We believe investors will closely monitor the results of the upcoming MPC meeting next week to gain further clarity on the movement of yields in the FI market. As a result, we anticipate cautious trading on the local bourse. Overall, we advise investors to take positions in only fundamentally justified stocks as the weak macro story remains a significant headwind for corporate earnings.
 
Money market and fixed income
 
Money market
 
In line with our expectations, the overnight (OVN) rate increased by 462bps w/w to 22.2%, following the tight liquidity conditions at the start of the week and debits for the FGN bond PMA (NGN434.50 billion) amid inflow from OMO maturities (NGN30.00 billion). Nonetheless, given that the DMBs have slowed the pace of SDF utilisation (average: NGN99.12 billion | NGN282.84 billion in the prior week), the average system liquidity settled higher at a net long position of NGN17.31 billion (vs a net short position of NGN206.05 billion in the previous week).
 
Next week, we expect system liquidity to remain relatively low, as the expected inflow from FGN bond coupon payments (NGN17.87 billion) may be insufficient to saturate the financial system.

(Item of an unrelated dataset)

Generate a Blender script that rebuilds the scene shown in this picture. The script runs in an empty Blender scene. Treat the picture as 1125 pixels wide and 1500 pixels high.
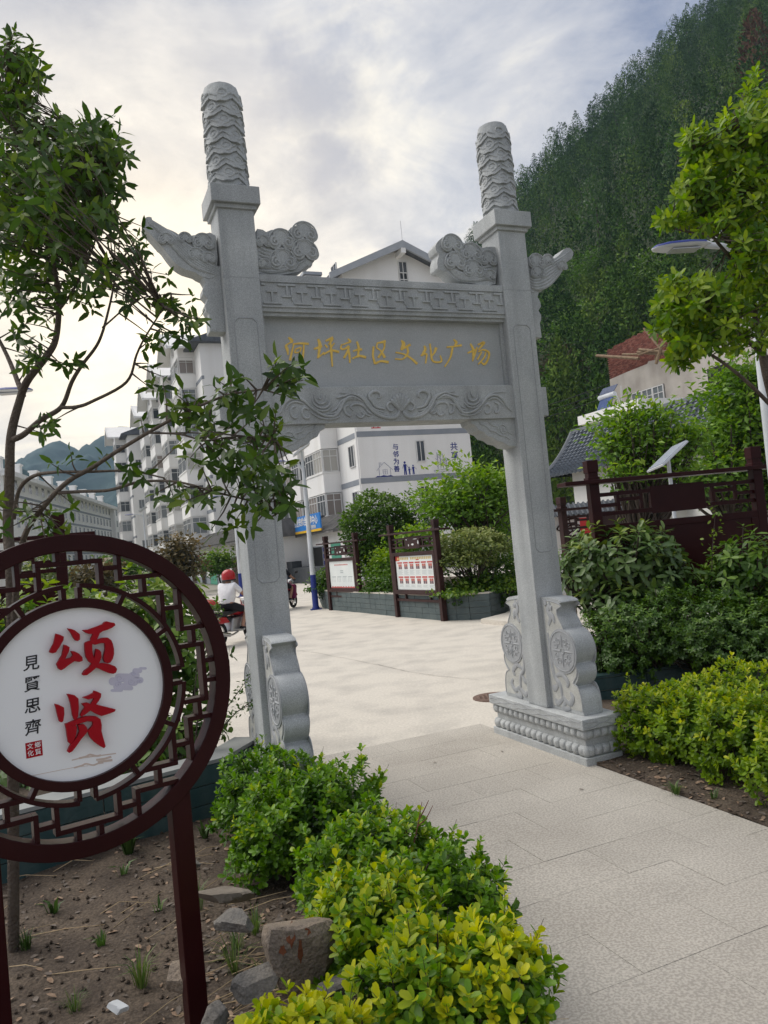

Thus, the OVN rate is likely to remain elevated.
 
Treasury bills
 
Bullish sentiments persisted in the Treasury bills secondary market this week, as market players continued to cherry-pick instruments with attractive yields. Consequently, the average yield across the market declined by 65bps to 12.9%. Across the market segments, the average yield contracted by 61bps to 12.8% in the NTB secondary market and declined by 114bps to 14.7% in the OMO segment.
 
Following our expectation of a liquidity squeeze next week, we envisage higher yields in the T-bills secondary market. In addition, the DMO is scheduled to hold an NTB PMA on Wednesday (22 November), where it will roll over maturities worth NGN211.71 billion.
 
Bonds
 
Proceedings in the FGN bonds secondary market closed on a bearish note as the average yield expanded by 6bps to 15.8%. Across the benchmark curve, the average yield contracted at the short (-25bps) end, as investors demanded the MAR-2024 (-147bps) bond. Elsewhere, the average yield expanded at the mid (+5bps) and long (+24bps) segments, following selloffs of the JUN-2033 (+21bps) and APR-2053 (+90bps) bonds, respectively. At this month’s auction, the DMO offered instruments worth NGN360.00 billion to investors through re-openings of the 14.55% FGN APR 2029 (Bid-to-offer: 0.4x; Stop rate: 16.00%), 14.70% FGN JUN 2033 (Bid-to-offer: 0.4x; Stop rate: 17.00%), 15.45% FGN JUN 2038 (Bid-to-offer: 0.5x; Stop rate: 17.50%), and 15.70% FGN JUN 2053 (Bid-to-offer: 3.7x; Stop rate: 18.00%) bonds. The subscription level settled higher at NGN445.80 billion, translating to a bid-to-offer ratio of 1.2x (vs bid-to-offer ratio of 1.1x at the previous auction). Eventually, the DMO over-allotted instruments worth NGN434.50 billion, which resulted in a bid-to-cover ratio of 1.0x.
 
Over the short term, we expect higher yields in the FGN bonds secondary market, driven by the sustained imbalance in the demand and supply dynamics.
 
Foreign Exchange
 
Nigeria’s FX reserve declined further this week, as the gross reserves level decreased by USD65.56 million w/w to close at USD33.31 billion (16 November). Meanwhile, the naira depreciated by 1.5% to NGN791.75/USD at the Nigerian Autonomous Foreign Exchange Market (NAFEM), with total turnover at the market (as of 16 November 2023) decreasing by 8.6% WTD to USD635.21 million, as trades were consummated within the NGN600.00 – NGN1,140.00/USD band. In the Forwards market, the naira rates across the 1-month (+1.0% to NGN864.79/USD), 3-month (+0.1% to NGN889.78/USD) and 6-month (+0.1% to NGN917.14/USD) contracts recorded appreciation, while the 1-year (-0.8% to NGN976.61/USD) contract depreciated.
 
Looking ahead, we expect FX liquidity conditions to improve slightly, albeit still frail relative to historical levels, as it appears the CBN has regained its momentum regarding FX reforms. Consequently, if the recent convincing actions by the policymakers to turn the tide are sustained, we expect the local currency pressures to ease. Nonetheless, we expect foreign investors to be keenly watching the development in the FX space with regard to the (1) expected FX inflows as guided by the authorities, (2) CBN’s recent actions in clearing its FX backlogs, and (3) firm direction of short-term interest rates.